Refer to the Tandem OSI/TS Manual for details.
Closing and Stopping a
TSP Process
Since your application does not open the TSP process directly, it does not need to close
it when finished. It need only close the SCP, as described in the Communications
Management Programming Manual.
Your application can stop a TSP process by sending an OSI/TS STOP or ABORT
programmatic command. However, if you stop or abort the TSP process, the process
is deleted; it must be rerun using a RUN command or a NEWPROCESS or
PROCESS_CREATE_ call, as described earlier, before it can be started again.
Normally, NSP processes run continuously once they are installed through SYSGEN.

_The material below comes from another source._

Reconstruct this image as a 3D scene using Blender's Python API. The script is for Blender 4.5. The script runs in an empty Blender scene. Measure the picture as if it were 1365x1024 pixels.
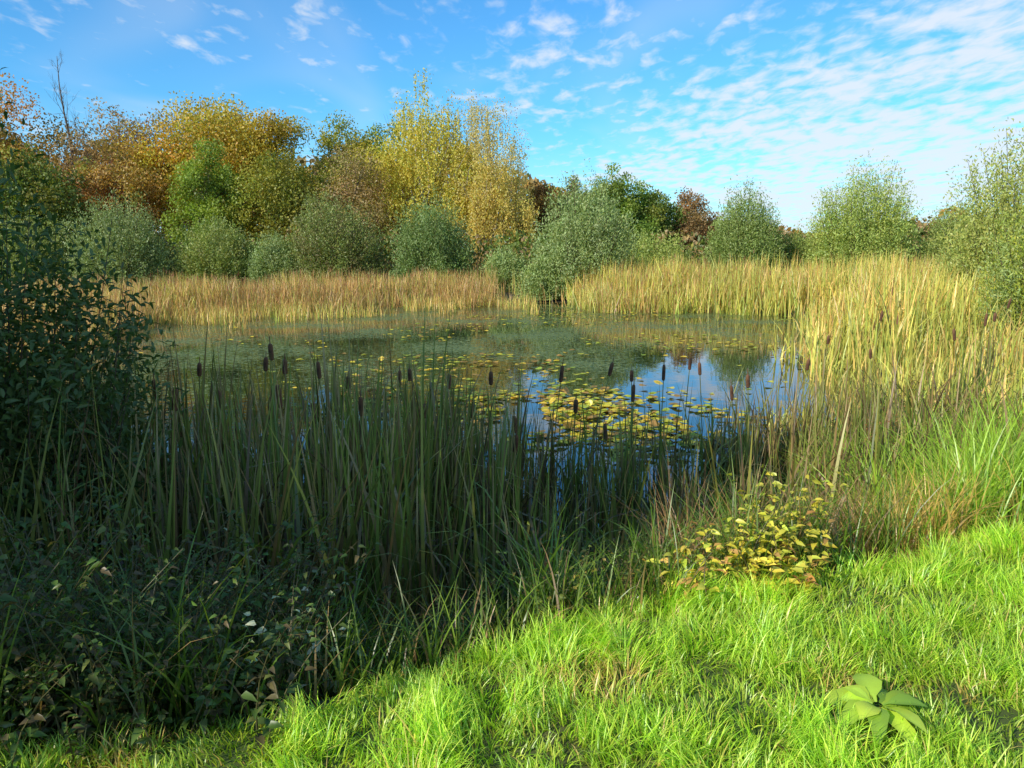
import bpy, math, numpy as np
from mathutils import Vector
rng=np.random.default_rng(7)
scene=bpy.context.scene
COL=scene.collection
# ------------------------------------------------------------ helpers
def arr(c): return np.array(c,dtype=float)
def mesh_from(name,V,F,C=None,mat=None):
    V=np.asarray(V,dtype=np.float32); F=np.asarray(F,dtype=np.int32)
    me=bpy.data.meshes.new(name)
    me.vertices.add(len(V)); me.vertices.foreach_set("co",V.ravel())
    me.loops.add(F.size); me.loops.foreach_set("vertex_index",F.ravel())
    me.polygons.add(len(F)); me.polygons.foreach_set("loop_start",np.arange(0,F.size,F.shape[1],dtype=np.int32))
    if C is not None:
        a=me.attributes.new("Col",'FLOAT_COLOR','POINT')
        c4=np.ones((len(V),4),dtype=np.float32); c4[:,:3]=np.clip(C,0,1)
        a.data.foreach_set("color",c4.ravel())
    me.update(calc_edges=True)
    if mat: me.materials.append(mat)
    return me
def obj(name,me,parent=None,loc=(0,0,0),rotz=0,scale=1):
    o=bpy.data.objects.new(name,me); COL.objects.link(o)
    o.location=loc; o.rotation_euler=(0,0,rotz); o.scale=(scale,)*3
    if parent: o.parent=parent
    return o
def tag(o,label=None,category=None,group=None,kind=None):
    if label: o["label"]=label
    if category: o["category"]=category
    if group: o["group"]=group
    if kind: o["kind"]=kind
_L=np.random.default_rng(3).random((256,256))
def vnoise(x,y,s=1.0,off=0):
    x=np.asarray(x,float)*s+off*17.3+1000; y=np.asarray(y,float)*s+off*9.1+1000
    xi=np.floor(x).astype(int); yi=np.floor(y).astype(int); fx=x-xi; fy=y-yi
    fx=fx*fx*(3-2*fx); fy=fy*fy*(3-2*fy)
    a=_L[xi%256,yi%256]; b=_L[(xi+1)%256,yi%256]; c=_L[xi%256,(yi+1)%256]; d=_L[(xi+1)%256,(yi+1)%256]
    return (a*(1-fx)+b*fx)*(1-fy)+(c*(1-fx)+d*fx)*fy
def sstep(a,b,x):
    t=np.clip((x-a)/(b-a),0,1); return t*t*(3-2*t)
# ------------------------------------------------------------ terrain
POND=np.array([(-9,0.8),(-4,2.9),(0,4.75),(2.0,5.9),(3.3,7.2),(4.4,9.5),(6.3,14),(8.6,21.6),(11.2,27),(9,30),(4.5,31.5),(3.4,34),(0,36),(-2,35),(-8,31.5),(-13.5,27.5),(-12.5,22),(-10.8,16),(-10,9),(-12,4)],float)
def pond_sd(x,y):
    x=np.asarray(x,float); y=np.asarray(y,float)
    d=np.full(x.shape,1e9); inside=np.zeros(x.shape,bool)
    n=len(POND)
    for i in range(n):
        a=POND[i]; b=POND[(i+1)%n]; e=b-a
        t=np.clip(((x-a[0])*e[0]+(y-a[1])*e[1])/(e@e),0,1)
        dx=x-a[0]-t*e[0]; dy=y-a[1]-t*e[1]
        d=np.minimum(d,np.sqrt(dx*dx+dy*dy))
        cond=((a[1]>y)!=(b[1]>y))&(x<(b[0]-a[0])*(y-a[1])/((b[1]-a[1])+1e-12)+a[0])
        inside^=cond
    return np.where(inside,-d,d)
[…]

You cannot stop NSP processes by using OSI/TS commands. For more information
about NSP processes, refer to the X.25 Access Method (X25AM) Manual or the
Multilan/TLAM Management and Operations Manual.
Running an EMS
Consumer Distributor
Before your application can retrieve event messages generated by OSI/TS and other
subsystems, you must start an Event Management Service (EMS) consumer distributor
process, open this process for SPI communication, and specify the source of event
messages with a CONTROL command. The Communications Management Programming
Manual gives summary instructions for these steps, and the Event Management Service
(EMS) Manual provides full details.
To avoid receiving all event messages from all subsystems (something you will rarely
want to do), you must install a filter to select only those messages upon which your
application is to act. You install your filter when you start the consumer distributor.
Filters are written in the EMS filter language, which is described in the Event
Management Service (EMS) Manual. Appendix C provides several examples of filters
that you could use for events generated by OSI/TS and related subsystems.